Can we deduce from that regarding what is happening in the world today? After all today the world is also in a type of slavery—we are slaves to our egos. Who is today’s Joseph?
Today’s Josephs are those who have the method for correcting the ego, which is appearing in the world through the upper force. In other words, it is those who study the wisdom of Kabbalah, as it is written, “I have created for it the Torah as a spice” because “the light in it reforms it.” The method of the light is the wisdom of Kabbalah, and it is very difficult to explain it to the world. It is also difficult to accept that there is a way to correct the ego, the mutual hatred, the crisis we are experiencing, which is a result of our egos.

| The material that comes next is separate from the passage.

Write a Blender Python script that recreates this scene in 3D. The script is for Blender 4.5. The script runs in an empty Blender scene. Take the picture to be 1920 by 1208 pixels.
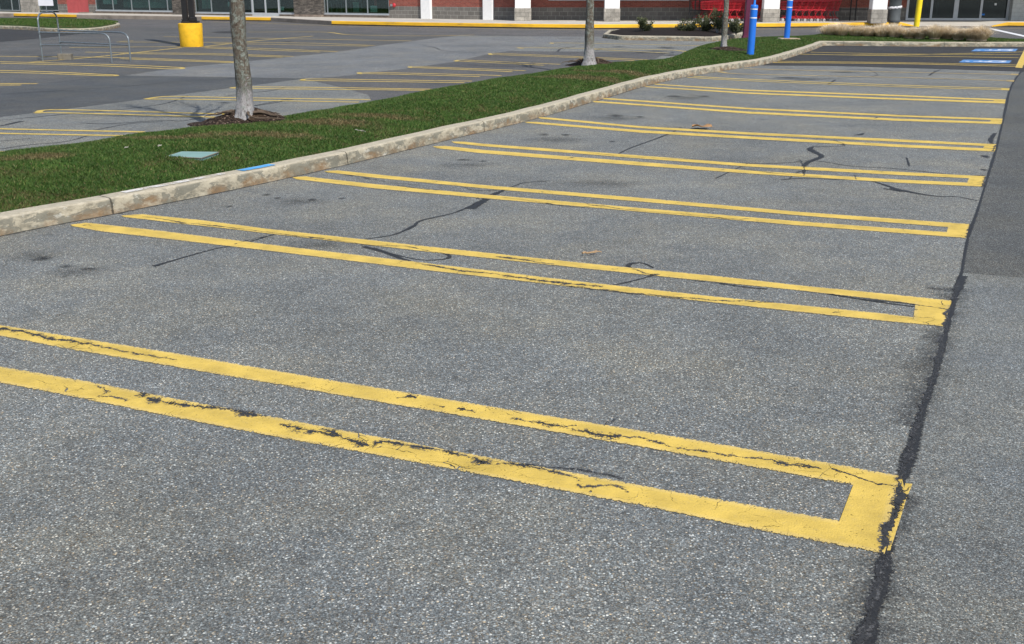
import bpy, math, random
import numpy as np
from mathutils import Vector, noise as mnoise
random.seed(7); rng = np.random.default_rng(7)
S = bpy.context.scene; C = S.collection
# ------------------------------------------------------------------ camera model
F = 2025.0; H0 = -25.0; HC = 1.8
TH = math.atan((604 - H0) / F); CT, ST = math.cos(TH), math.sin(TH)
def ray(px, py):
    x = (px - 960) / F; y = -(py - 604) / F
    return Vector((x, CT + y * ST, -ST + y * CT))
def G(px, py, z=0.0):
    """point of the horizontal plane at height z seen at photo pixel (px, py)"""
    d = ray(px, py); t = (z - HC) / d.z
    return Vector((d.x * t, d.y * t, z))
def V(px, py, Y):
    """point of the vertical plane at distance Y seen at photo pixel"""
    d = ray(px, py); t = Y / d.y
    return Vector((d.x * t, Y, HC + d.z * t))

# ------------------------------------------------------------------ object helpers
def obj(name, verts, faces, mat, parent=None, smooth=False, uv=None, loc=None):
    me = bpy.data.meshes.new(name); me.from_pydata([tuple(v) for v in verts], [], faces); me.update()
    o = bpy.data.objects.new(name, me); C.objects.link(o)
    if mat is not None: me.materials.append(mat)
    if parent is not None: o.parent = parent
    if loc is not None: o.location = loc
    if smooth:
        for p in me.polygons: p.use_smooth = True
        me.set_sharp_from_angle(angle=math.radians(42))
    if uv is not None:
        l = me.uv_layers.new(name='UVMap')
        for lp in me.loops: l.data[lp.index].uv = uv[lp.vertex_index]
    return o
def tag(o, label, cat, group=None):
    o['label'] = label; o['category'] = cat
    if group: o['group'] = group
    return o
def struct(o, kind='structure'):
    o['kind'] = kind; return o
def thing(name, label, cat, loc=(0, 0, 0), rz=0, group=None):
    o = bpy.data.objects.new(name, None); C.objects.link(o)
    o.location = loc; o.rotation_euler = (0, 0, rz); o.empty_display_size = .2
    return tag(o, label, cat, group)
class MB:
    def __init__(s): s.v = []; s.f = []
    def add(s, vs, fs):
        n = len(s.v); s.v += [Vector(v) for v in vs]; s.f += [tuple(i + n for i in f) for f in fs]
    def box(s, x0, y0, z0, x1, y1, z1):
        s.add([(x0,y0,z0),(x1,y0,z0),(x1,y1,z0),(x0,y1,z0),(x0,y0,z1),(x1,y0,z1),(x1,y1,z1),(x0,y1,z1)],
              [(0,3,2,1),(4,5,6,7),(0,1,5,4),(1,2,6,5),(2,3,7,6),(3,0,4,7)])
    def bbox(s, x0, y0, z0, x1, y1, z1, b=.01):
        """box with bevelled vertical and top edges"""
        def ring(i, z): return [(x0+i+b,y0+i,z),(x1-i-b,y0+i,z),(x1-i,y0+i+b,z),(x1-i,y1-i-b,z),(x1-i-b,y1-i,z),(x0+i+b,y1-i,z),(x0+i,y1-i-b,z),(x0+i,y0+i+b,z)]
        vs = ring(0, z0) + ring(0, z1 - b) + ring(b, z1); fs = [tuple(range(7, -1, -1)), tuple(range(16, 24))]
        for k in range(2):
            for i in range(8): j = (i + 1) % 8; fs.append((k*8+i, k*8+j, k*8+8+j, k*8+8+i))
        s.add(vs, fs)
    def tube(s, pts, rad, n=10, cap=True):
        pts = [Vector(p) for p in pts]
        if not isinstance(rad, (list, tuple)): rad = [rad] * len(pts)
        vs = []; fs = []; up = None
        for i, p in enumerate(pts):
            t = (pts[min(i+1, len(pts)-1)] - pts[max(i-1, 0)]).normalized()
            if up is None: up = t.orthogonal().normalized()
            a = (up - t * up.dot(t)).normalized(); up = a; b = t.cross(a)
            for k in range(n):
                an = 2 * math.pi * k / n; vs.append(p + (a * math.cos(an) + b * math.sin(an)) * rad[i])
        for i in range(len(pts) - 1):
            for k in range(n): j = (k+1) % n; fs.append((i*n+k, i*n+j, (i+1)*n+j, (i+1)*n+k))
        if cap: fs += [tuple(range(n-1, -1, -1)), tuple(range((len(pts)-1)*n, len(pts)*n))]
        s.add(vs, fs)
    def lathe(s, prof, c=(0, 0, 0), n=24):
        c = Vector(c); vs = []; fs = []
        for r, z in prof:
            for k in range(n): a = 2*math.pi*k/n; vs.append(c + Vector((r*math.cos(a), r*math.sin(a), z)))
        for i in range(len(prof)-1):
            for k in range(n): j = (k+1) % n; fs.append((i*n+k, i*n+j, (i+1)*n+j, (i+1)*n+k))
        fs += [tuple(range(n-1, -1, -1)), tuple(range((len(prof)-1)*n, len(prof)*n))]
        s.add(vs, fs)
    def build(s, name, mat, parent=None, smooth=False, loc=None):
        return obj(name, s.v, s.f, mat, parent, smooth, loc=loc)

# ------------------------------------------------------------------ node helpers
class NT:
    def __init__(s, name):
        s.m = bpy.data.materials.new(name); s.m.use_nodes = True; s.t = s.m.node_tree; s.t.nodes.clear()
        s.out = s.t.nodes.new('ShaderNodeOutputMaterial')
    def n(s, typ, ins=None, **props):
        nd = s.t.nodes.new('ShaderNode' + typ)
        for k, v in props.items(): setattr(nd, k, v)
        for k, v in (ins or {}).items():
            sock = nd.inputs[k]
            if isinstance(v, bpy.types.NodeSocket): s.t.links.new(v, sock)
            else:
                if sock.type == 'RGBA' and len(v) == 3: v = (*v, 1)
                sock.default_value = v
        return nd
    def math(s, op, a, b=0.0, c=None, clamp=False):
        i = {0: a, 1: b}
        if c is not None: i[2] = c
        return s.n('Math', i, operation=op, use_clamp=clamp).outputs[0]
    def mix(s, fac, a, b, blend='MIX'):
        return s.n('Mix', {0: fac, 6: a, 7: b}, data_type='RGBA', blend_type=blend).outputs[2]
    def ramp(s, fac, stops, interp='LINEAR'):
        r = s.n('ValToRGB', {0: fac}); r.color_ramp.interpolation = interp
        e = r.color_ramp.elements
        while len(e) < len(stops): e.new(.5)
        for el, (p, c) in zip(e, stops):
            el.position = p; el.color = (*c, 1) if hasattr(c, '__len__') else (c, c, c, 1)
        return r.outputs[0]
    def mr(s, v, a, b, c=0.0, d=1.0):
        return s.n('MapRange', {0: v, 1: a, 2: b, 3: c, 4: d}).outputs[0]
    def noise(s, vec, scale, detail=3, rough=.55, dist=0.0):
        return s.n('TexNoise', {'Vector': vec, 'Scale': scale, 'Detail': detail, 'Roughness': rough, 'Distortion': dist}).outputs[0]
    def pos(s): return s.n('NewGeometry').outputs['Position']
    def objc(s): return s.n('TexCoord').outputs['Object']
    def bsdf(s, col, rough=.8, normal=None, spec=.3, metal=0.0, **kw):
        i = {'Base Color': col, 'Roughness': rough, 'Specular IOR Level': spec, 'Metallic': metal}
        if normal is not None: i['Normal'] = normal
        i.update(kw)
        return s.n('BsdfPrincipled', i).outputs[0]
    def bump(s, h, strength=.3, dist=.01):
        return s.n('Bump', {'Height': h, 'Strength': strength, 'Distance': dist}).outputs[0]
    def done(s, sh): s.t.links.new(sh, s.out.inputs[0]); return s.m
    def masked(s, sh, mask):
        tr = s.n('BsdfTransparent').outputs[0]
        return s.done(s.n('MixShader', {0: mask, 1: tr, 2: sh}).outputs[0])

def asphalt(name, lum=1.0, tint=(1, 1, 1), contrast=1.0, light=1.0, tan=.5, sc=1.0, rough=.86):
    t = NT(name); p = t.pos()
    warp = t.n('VectorMath', {0: p, 1: (1, 1, .001)}, operation='MULTIPLY').outputs[0]
    v = t.n('TexVoronoi', {'Vector': warp, 'Scale': 172 * sc, 'Randomness': 1.0}, voronoi_dimensions='3D')
    v2 = t.n('TexVoronoi', {'Vector': warp, 'Scale': 98 * sc, 'Randomness': 1.0})
    v3 = t.n('TexVoronoi', {'Vector': warp, 'Scale': 260 * sc, 'Randomness': 1.0})
    s1 = t.n('SeparateColor', {0: v.outputs['Color']}).outputs
    s2 = t.n('SeparateColor', {0: v2.outputs['Color']}).outputs
    s3 = t.n('SeparateColor', {0: v3.outputs['Color']}).outputs
    c = contrast; b = .105
    def L(x): return max(.012, b + (x - b) * c)
    g = t.ramp(s1[0], [(0, L(.045)), (.25, L(.075)), (.6, L(.118)), (.85, L(.165)), (.95, L(.25)), (1, L(.40))])
    g3 = t.ramp(s3[0], [(0, .62), (.5, .95), (1, 1.35)])
    col = t.mix(1.0, g, g3, 'MULTIPLY')
    # gaps of dark binder between the stones
    gap = t.ramp(v.outputs['Distance'], [(0, 1.12), (.5, 1.0), (.8, .62)])
    col = t.mix(1.0, col, gap, 'MULTIPLY')
    # stones of other rock: bluish, greenish and tan
    hue = t.ramp(s1[1], [(0, (.90, .98, 1.03)), (.45, (.97, 1.0, 1.0)), (1 - .35 * tan, (1.02, 1.0, .98)), (1, (1.22, 1.0, .74))])
    col = t.mix(1.0, col, hue, 'MULTIPLY')
    # sparse larger pale stones
    big = t.math('MULTIPLY', t.mr(s2[0], .88, .93), t.mr(v2.outputs['Distance'], .42, .3))
    bc = t.ramp(s2[1], [(0, (.44, .44, .43)), (.6, (.52, .5, .46)), (1, (.46, .33, .2))])
    col = t.mix(t.math('MULTIPLY', big, .85 * light), col, bc)
    # broad mottling: wear, traffic and damp
    m1 = t.noise(p, .55, 4, .6); m2 = t.noise(p, 2.6, 5, .7); m3 = t.noise(p, 14, 3, .7)
    mot = t.math('ADD', t.math('ADD', t.mr(m1, .3, .7, .82, 1.16), t.mr(m2, .3, .7, -.13, .12)), t.mr(m3, .25, .75, -.12, .12))
    col = t.mix(1.0, col, mot, 'MULTIPLY')
    grain = t.noise(p, 30, 5, .85); grain2 = t.noise(p, 75, 3, .8)
    col = t.mix(1.0, col, t.math('ADD', t.mr(grain, .3, .7, .87, 1.14), t.mr(grain2, .3, .7, -.10, .10)), 'MULTIPLY')
    warm = t.ramp(t.noise(p, 1.1, 3, .6), [(.42, (1, 1, 1)), (.68, (1.06, 1.0, .9))])
    col = t.mix(1.0, col, warm, 'MULTIPLY')
    col = t.mix(1.0, col, (tint[0]*lum, tint[1]*lum, tint[2]*lum), 'MULTIPLY')
    h = t.math('ADD', t.math('MULTIPLY', v.outputs['Distance'], -.8), t.math('MULTIPLY', s1[0], .35))
    h = t.math('ADD', h, t.math('MULTIPLY', m3, .3))
    nm = t.bump(h, .55, .0035)
    return t.done(t.bsdf(col, rough, nm, .35))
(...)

Joseph was not trying to explain anything; he was simply sold to slavery, went into Egypt, and mingled there. Why do we need to explain it today?
Today this is what we need to do—explain by disseminating the wisdom of Kabbalah, which is called “the Messiah’s Shofar (horn).” We must circulate it and spread it throughout the world because by that we become included in the nations of the world like Joseph in Egypt. In this manner we sow the sparks of bestowal that will make everyone begin to understand the reason for all the troubles until they, too, can rise.

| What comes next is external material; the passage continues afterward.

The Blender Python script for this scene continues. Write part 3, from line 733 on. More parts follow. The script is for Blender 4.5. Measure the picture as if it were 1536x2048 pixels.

The troubles are intensifying and there is no way to avoid them because our hanging down, our evolution, is continuing. There will be many more troubles we will not be able to avoid. The present state of affairs is a cause for war. The war of Gog and Magog stems from the same reason, as do all our wars. We are standing at a tipping point, and this portion is very pertinent and meaningful.
The focal point of the problem is hatred among brothers (unfounded hatred), and this is the state we are in today. On the one hand, it seems as though there is nothing we can do; hatred exists among people, as well as toward the wisdom of Kabbalah. Moreover, it is expected to intensify because it is hard for people to understand the wisdom of Kabbalah despite all the explanations. On the other hand, this very point reveals the two opposites within us: the soul and the body. It is impossible to disconnect them, and Joseph is the point that connects them.